* TASK DESCRIPTION *
Output every line of the data exactly as it appears.

* THE RECORDS *
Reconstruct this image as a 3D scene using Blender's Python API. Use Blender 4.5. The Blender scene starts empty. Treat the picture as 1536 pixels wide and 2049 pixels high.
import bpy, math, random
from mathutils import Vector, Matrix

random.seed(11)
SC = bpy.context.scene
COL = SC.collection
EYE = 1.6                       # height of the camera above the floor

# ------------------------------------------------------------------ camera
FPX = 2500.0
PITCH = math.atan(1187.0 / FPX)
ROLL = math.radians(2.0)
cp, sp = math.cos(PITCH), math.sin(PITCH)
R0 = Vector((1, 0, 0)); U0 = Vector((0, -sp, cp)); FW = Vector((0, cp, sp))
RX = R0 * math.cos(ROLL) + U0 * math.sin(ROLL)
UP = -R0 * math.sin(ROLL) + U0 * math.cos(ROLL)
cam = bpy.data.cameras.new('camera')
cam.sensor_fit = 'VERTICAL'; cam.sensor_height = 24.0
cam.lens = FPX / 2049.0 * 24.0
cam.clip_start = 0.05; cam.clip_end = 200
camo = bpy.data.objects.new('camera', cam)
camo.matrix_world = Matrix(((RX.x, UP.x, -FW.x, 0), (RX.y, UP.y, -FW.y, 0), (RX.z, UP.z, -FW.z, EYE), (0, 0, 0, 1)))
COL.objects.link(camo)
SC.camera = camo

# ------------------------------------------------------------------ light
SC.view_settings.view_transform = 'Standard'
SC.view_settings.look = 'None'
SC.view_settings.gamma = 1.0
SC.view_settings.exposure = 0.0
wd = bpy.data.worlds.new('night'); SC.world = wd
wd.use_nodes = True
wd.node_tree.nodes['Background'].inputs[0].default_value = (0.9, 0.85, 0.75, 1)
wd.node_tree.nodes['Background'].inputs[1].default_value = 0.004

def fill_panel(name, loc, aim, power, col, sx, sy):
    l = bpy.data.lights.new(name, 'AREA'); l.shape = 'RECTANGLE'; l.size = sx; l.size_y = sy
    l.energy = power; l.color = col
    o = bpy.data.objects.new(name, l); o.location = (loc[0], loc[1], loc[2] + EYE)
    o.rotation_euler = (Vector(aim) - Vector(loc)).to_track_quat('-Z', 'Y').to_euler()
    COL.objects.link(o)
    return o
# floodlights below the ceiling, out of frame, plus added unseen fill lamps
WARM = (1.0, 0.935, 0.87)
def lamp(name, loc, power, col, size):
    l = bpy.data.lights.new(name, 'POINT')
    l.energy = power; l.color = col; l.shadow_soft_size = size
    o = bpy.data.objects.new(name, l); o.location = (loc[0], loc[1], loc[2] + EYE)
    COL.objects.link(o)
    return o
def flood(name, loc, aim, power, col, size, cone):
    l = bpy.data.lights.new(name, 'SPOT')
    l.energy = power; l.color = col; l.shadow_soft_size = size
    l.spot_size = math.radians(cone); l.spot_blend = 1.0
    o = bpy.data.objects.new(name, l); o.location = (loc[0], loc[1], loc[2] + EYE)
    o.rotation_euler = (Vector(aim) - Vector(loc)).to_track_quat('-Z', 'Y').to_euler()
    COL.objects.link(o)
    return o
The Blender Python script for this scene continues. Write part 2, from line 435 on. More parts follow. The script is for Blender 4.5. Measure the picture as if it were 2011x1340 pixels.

* RESULT OF THIS EXERCISE *
Reconstruct this image as a 3D scene using Blender's Python API. Use Blender 4.5. The Blender scene starts empty. Treat the picture as 1536 pixels wide and 2049 pixels high.
import bpy, math, random
from mathutils import Vector, Matrix

random.seed(11)
SC = bpy.context.scene
COL = SC.collection
EYE = 1.6                       # height of the camera above the floor

# ------------------------------------------------------------------ camera
FPX = 2500.0
PITCH = math.atan(1187.0 / FPX)
ROLL = math.radians(2.0)
cp, sp = math.cos(PITCH), math.sin(PITCH)
R0 = Vector((1, 0, 0)); U0 = Vector((0, -sp, cp)); FW = Vector((0, cp, sp))
RX = R0 * math.cos(ROLL) + U0 * math.sin(ROLL)
UP = -R0 * math.sin(ROLL) + U0 * math.cos(ROLL)
cam = bpy.data.cameras.new('camera')
cam.sensor_fit = 'VERTICAL'; cam.sensor_height = 24.0
cam.lens = FPX / 2049.0 * 24.0
cam.clip_start = 0.05; cam.clip_end = 200
camo = bpy.data.objects.new('camera', cam)
camo.matrix_world = Matrix(((RX.x, UP.x, -FW.x, 0), (RX.y, UP.y, -FW.y, 0), (RX.z, UP.z, -FW.z, EYE), (0, 0, 0, 1)))
COL.objects.link(camo)
SC.camera = camo

# ------------------------------------------------------------------ light
SC.view_settings.view_transform = 'Standard'
SC.view_settings.look = 'None'
SC.view_settings.gamma = 1.0
SC.view_settings.exposure = 0.0
wd = bpy.data.worlds.new('night'); SC.world = wd
wd.use_nodes = True
wd.node_tree.nodes['Background'].inputs[0].default_value = (0.9, 0.85, 0.75, 1)
wd.node_tree.nodes['Background'].inputs[1].default_value = 0.004

def fill_panel(name, loc, aim, power, col, sx, sy):
    l = bpy.data.lights.new(name, 'AREA'); l.shape = 'RECTANGLE'; l.size = sx; l.size_y = sy
    l.energy = power; l.color = col
    o = bpy.data.objects.new(name, l); o.location = (loc[0], loc[1], loc[2] + EYE)
    o.rotation_euler = (Vector(aim) - Vector(loc)).to_track_quat('-Z', 'Y').to_euler()
    COL.objects.link(o)
    return o
# floodlights below the ceiling, out of frame, plus added unseen fill lamps
WARM = (1.0, 0.935, 0.87)
def lamp(name, loc, power, col, size):
    l = bpy.data.lights.new(name, 'POINT')
    l.energy = power; l.color = col; l.shadow_soft_size = size
    o = bpy.data.objects.new(name, l); o.location = (loc[0], loc[1], loc[2] + EYE)
    COL.objects.link(o)
    return o
def flood(name, loc, aim, power, col, size, cone):
    l = bpy.data.lights.new(name, 'SPOT')
    l.energy = power; l.color = col; l.shadow_soft_size = size
    l.spot_size = math.radians(cone); l.spot_blend = 1.0
    o = bpy.data.objects.new(name, l); o.location = (loc[0], loc[1], loc[2] + EYE)
    o.rotation_euler = (Vector(aim) - Vector(loc)).to_track_quat('-Z', 'Y').to_euler()
    COL.objects.link(o)
    return o
The Blender Python script for this scene continues. Write part 2, from line 435 on. More parts follow. The script is for Blender 4.5. Measure the picture as if it were 2011x1340 pixels.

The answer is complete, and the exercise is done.